TASK TO COMPLETE:
From the first line of the data below through the line bearing "return dx *", reproduce each line exactly; do not include pictures.
········
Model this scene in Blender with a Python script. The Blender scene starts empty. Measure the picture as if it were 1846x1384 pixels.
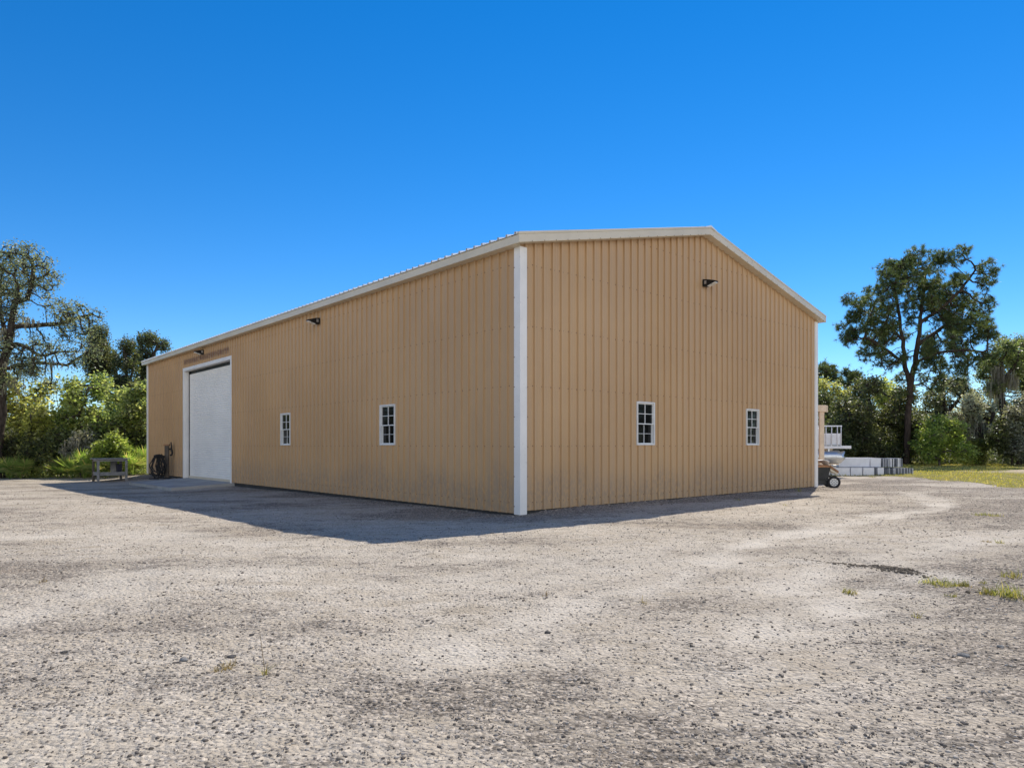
import bpy, math, random
import numpy as np
from mathutils import Vector, Matrix
random.seed(11)
RNG = np.random.default_rng(11)
PI = math.pi
sc = bpy.context.scene
COL = sc.collection
R = math.radians

# ------------------------------------------------------------------ camera geometry
CAMH, FPX, CX, HY = 1.18, 1253.0, 923.0, 803.0
def at(px, depth):                       # world x of photo column px at distance depth
    return (px - CX) / FPX * depth

# barn frame: origin = near corner, local x along the gable wall, local y along the long wall
AZ = R(41.5)
UR = np.array([math.cos(AZ), math.sin(AZ)])
UL = np.array([-math.sin(AZ), math.cos(AZ)])
CORNER = np.array([0.147, 12.3])
W, L, HE, SLOPE = 11.4, 24.4, 4.78, 0.2228
def bw(x, y):
    p = CORNER + UR * x + UL * y
    return float(p[0]), float(p[1])
def to_barn(X, Y):
    dx, dy = X - CORNER[0], Y - CORNER[1]
    return dx * UR[0] + dy * UR[1], dx * UL[0] + dy * UL[1]

# ------------------------------------------------------------------ noise (numpy)
def _hash(ix, iy, s):
    n = (ix.astype(np.int64) * 374761393 + iy.astype(np.int64) * 668265263 + s * 974634777) & 0xffffffff
    n = ((n ^ (n >> 13)) * 1274126177) & 0xffffffff
    n = (n ^ (n >> 16)) & 0xffffff
    return n / float(0xffffff)
def vnoise(x, y, s=0):
    ix, iy = np.floor(x), np.floor(y)
    fx, fy = x - ix, y - iy
    u, v = fx * fx * (3 - 2 * fx), fy * fy * (3 - 2 * fy)
    a, b = _hash(ix, iy, s), _hash(ix + 1, iy, s)
    c, d = _hash(ix, iy + 1, s), _hash(ix + 1, iy + 1, s)
    return (a * (1 - u) + b * u) * (1 - v) + (c * (1 - u) + d * u) * v - 0.5
def fbm(x, y, s=0, octv=3):
    t, a = 0, 1.0
    for k in range(octv):
        t = t + a * vnoise(x * 2 ** k + 17.3 * k, y * 2 ** k - 9.1 * k, s + k)
        a *= 0.5
    return t
def sstep(x, a, b):
    t = np.clip((x - a) / (b - a), 0, 1)
    return t * t * (3 - 2 * t)

def seg_dist(X, Y, pts):
    best = np.full(X.shape, 1e9)
    for (x0, y0), (x1, y1) in zip(pts[:-1], pts[1:]):
        dx, dy = x1 - x0, y1 - y0
        t = np.clip(((X - x0) * dx + (Y - y0) * dy) / (dx * dx + dy * dy), 0, 1)
        best = np.minimum(best, np.hypot(X - x0 - t * dx, Y - y0 - t * dy))
    return best
def gp(px, py):                          # ground point (flat) seen at a photo pixel
    d = FPX * CAMH / (py - HY)
    return (at(px, d), d)

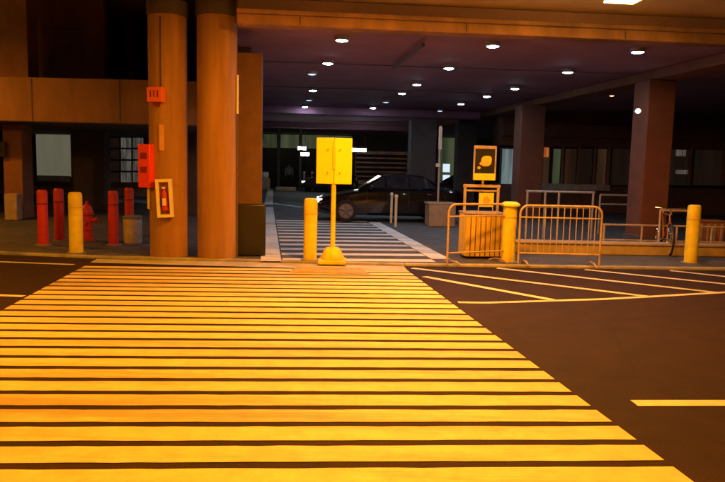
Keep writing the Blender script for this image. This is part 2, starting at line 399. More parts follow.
sodium(.6, 8.5, SP * 1.0, 'sodium lamp over the middle of the crosswalk')
sodium(-5.2, 5.6, SP * .55, 'sodium lamp over the left end of the crosswalk')
sodium(7.6, 6.0, SP * .2, 'sodium lamp over the empty right lane')
sodium(.3, 3.2, SP * .6, 'sodium lamp over the near end of the crosswalk')
sodium(-12.5, 8.0, SP * 1.0, 'added unseen sodium lamp far left of the columns, brightening the left building')  # added lamp, out of view, to brighten the parapet band

sodium(-10.5, 14.2, 150, 'sodium lamp outside the left building beyond the picture edge', z=5.0)  # added lamp, out of view, to lift the dark upper storey

# ------------------------------------------------------------------ round columns
def round_column(px0, px1, py, label):
    g = G((px0 + px1) / 2, py, PZ); r = (px1 - px0) / 2 / F * g.y
    g.y += r * .9
    t = thing('round_column', label, 'column', (g.x, g.y, PZ), 0, 'round concrete columns beside the crosswalk')
    MB().lathe([(r, 0), (r, 1.2), (r, 2.4), (r * .995, zT - PZ - .24)], 48).build('shaft', 'col_concrete', t)
    MB().lathe([(r + .012, zT - PZ - .24), (r + .02, zT - PZ - .2), (r + .02, zT - PZ - .002)], 48).build('capital', 'dark_concrete', t)
    s = MB()
    for z in (1.22, 2.44, 3.66):
        s.torus((0, 0, z), r, .004, 'z', 48, 6)
    s.build('formwork_seam', 'col_concrete', t)
    return g, r
c1, r1 = round_column(145.5, 183.5, 257.5, 'left round concrete column carrying the red box and framed sign')
c2, r2 = round_column(193.5, 233.5, 259, 'right round concrete column, bare, beside the dark cabinet')
deck2 = None
def on_col(px, py, rad=r1, c=c1):         # a point on the near face of a column
    d = ray(px, py); a = d.x ** 2 + d.y ** 2; ox, oy = -c.x, -c.y
    b = 2 * (d.x * ox + d.y * oy); cc = ox * ox + oy * oy - rad ** 2
    disc = b * b - 4 * a * cc
    if disc < 0: disc = 0
    return CAM + d * ((-b - math.sqrt(disc)) / (2 * a))
ppm = c1.y / F
# red exit-like box
def facing(p): return math.atan2(p.x - c1.x, -(p.y - c1.y))
p = on_col(158, 95)
t = thing('wall_sign', 'small orange red sign box high on the left round column', 'sign', p, facing(p))
MB().box((0, -.06, 0), (16 * ppm, .12, 14 * ppm)).build('sign_box', 'orange_sign', t, bevel=.01)
mk = MB()
for i in (-1, 0, 1): mk.box((i * .065, -.124, .012), (.02, .006, .11))
mk.build('lettering', 'dark_red', t)
MB().box((0, -.05, -.155), (.08, .1, .05)).build('bracket', 'dark_red', t)
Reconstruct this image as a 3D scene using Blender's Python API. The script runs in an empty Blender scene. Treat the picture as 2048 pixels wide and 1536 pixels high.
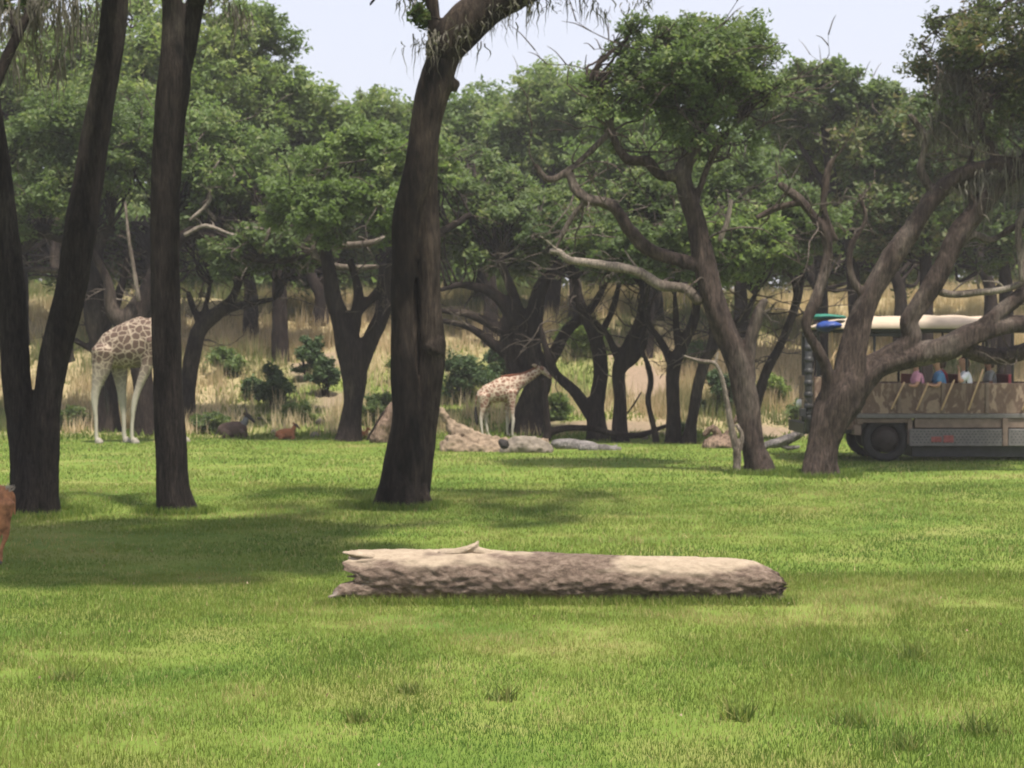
import bpy, math, random
import numpy as np
from mathutils import Vector

# ------------------------------------------------------------------ camera, sky, sun, exposure
SC = bpy.context.scene
COL = SC.collection
FPX, CAMH, HORIZON = 3413.0, 2.5, 700.0
TILT = math.atan((768 - HORIZON) / FPX)
cam_data = bpy.data.cameras.new('camera')
cam_data.lens = FPX / 2048 * 36.0
cam_data.sensor_width = 36.0
cam_data.clip_end = 2000
cam_data.dof.use_dof = True
cam_data.dof.focus_distance = 6.5
cam_data.dof.aperture_fstop = 7.2
cam = bpy.data.objects.new('camera', cam_data)
cam.location = (0, 0, CAMH)
cam.rotation_euler = (math.radians(90) - TILT, 0, 0)
COL.objects.link(cam)
SC.camera = cam

SUN_DIR = Vector((0.20, -0.36, 0.92)).normalized()
world = bpy.data.worlds.new('World')
SC.world = world
world.use_nodes = True
wn = world.node_tree.nodes; wl = world.node_tree.links
for n in list(wn): wn.remove(n)
sky = wn.new('ShaderNodeTexSky'); sky.sky_type = 'NISHITA'; sky.sun_disc = False
sky.sun_elevation = math.asin(SUN_DIR.z); sky.sun_rotation = math.atan2(SUN_DIR.x, SUN_DIR.y)
sky.dust_density = 4.0; sky.air_density = 1.0
bg1 = wn.new('ShaderNodeBackground'); bg1.inputs[1].default_value = 0.05
wl.new(sky.outputs[0], bg1.inputs[0])
bg2 = wn.new('ShaderNodeBackground')            # thin even veil of cloud over the whole sky
bg2.inputs[0].default_value = (0.93, 0.91, 1.0, 1); bg2.inputs[1].default_value = 0.455
addn = wn.new('ShaderNodeAddShader'); wo = wn.new('ShaderNodeOutputWorld')
wl.new(bg1.outputs[0], addn.inputs[0]); wl.new(bg2.outputs[0], addn.inputs[1]); wl.new(addn.outputs[0], wo.inputs[0])

sl = bpy.data.lights.new('sun', 'SUN'); sl.energy = 5.0; sl.angle = math.radians(3.0); sl.color = (1.0, 0.93, 0.80)
so = bpy.data.objects.new('sun', sl); so.rotation_euler = SUN_DIR.to_track_quat('Z', 'Y').to_euler(); so.location = (0, 0, 60)
COL.objects.link(so)
SC.view_settings.view_transform = 'Standard'; SC.view_settings.look = 'None'
SC.view_settings.exposure = 0.66; SC.view_settings.gamma = 1.0; SC.view_settings.use_curve_mapping = False

# ------------------------------------------------------------------ helpers
RNG = np.random.default_rng(11)
random.seed(5)

def P(px, py, Y):
    """world point at distance Y seen at photo position px, py (2048 x 1536)"""
    u = (px - 1024) / FPX; v = (768 - py) / FPX
    ct, st = math.cos(TILT), math.sin(TILT)
    ry = ct + v * st; rz = -st + v * ct
    t = Y / ry
    return np.array((u * t, Y, CAMH + rz * t))

def X(px, Y): return float(P(px, 700, Y)[0])

def _h(i, j, k, seed):
    n = (i * 374761393 + j * 668265263 + k * 2147483647 + seed * 144665) & 0x7fffffff
    n = ((n ^ (n >> 13)) * 1274126177) & 0x7fffffff
    n = (n ^ (n >> 16)) & 0x7fffffff
    return (n % 100003) / 100003.0

def noise3(p, seed=0):
    p = np.asarray(p, float); f = np.floor(p).astype(np.int64); t = p - f; t = t * t * (3 - 2 * t)
    i, j, k = f[..., 0], f[..., 1], f[..., 2]; r = 0
    for a in (0, 1):
        wa = t[..., 0] if a else 1 - t[..., 0]
        for b in (0, 1):
            wb = t[..., 1] if b else 1 - t[..., 1]
            for c in (0, 1):
                wc = t[..., 2] if c else 1 - t[..., 2]
                r = r + wa * wb * wc * _h(i + a, j + b, k + c, seed)
    return r * 2 - 1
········
WRITTEN SOLUTION:
Model this scene in Blender with a Python script. The Blender scene starts empty. Measure the picture as if it were 1846x1384 pixels.
import bpy, math, random
import numpy as np
from mathutils import Vector, Matrix
random.seed(11)
RNG = np.random.default_rng(11)
PI = math.pi
sc = bpy.context.scene
COL = sc.collection
R = math.radians

# ------------------------------------------------------------------ camera geometry
CAMH, FPX, CX, HY = 1.18, 1253.0, 923.0, 803.0
def at(px, depth):                       # world x of photo column px at distance depth
    return (px - CX) / FPX * depth

# barn frame: origin = near corner, local x along the gable wall, local y along the long wall
AZ = R(41.5)
UR = np.array([math.cos(AZ), math.sin(AZ)])
UL = np.array([-math.sin(AZ), math.cos(AZ)])
CORNER = np.array([0.147, 12.3])
W, L, HE, SLOPE = 11.4, 24.4, 4.78, 0.2228
def bw(x, y):
    p = CORNER + UR * x + UL * y
    return float(p[0]), float(p[1])
def to_barn(X, Y):
    dx, dy = X - CORNER[0], Y - CORNER[1]
    return dx * UR[0] + dy * UR[1], dx * UL[0] + dy * UL[1]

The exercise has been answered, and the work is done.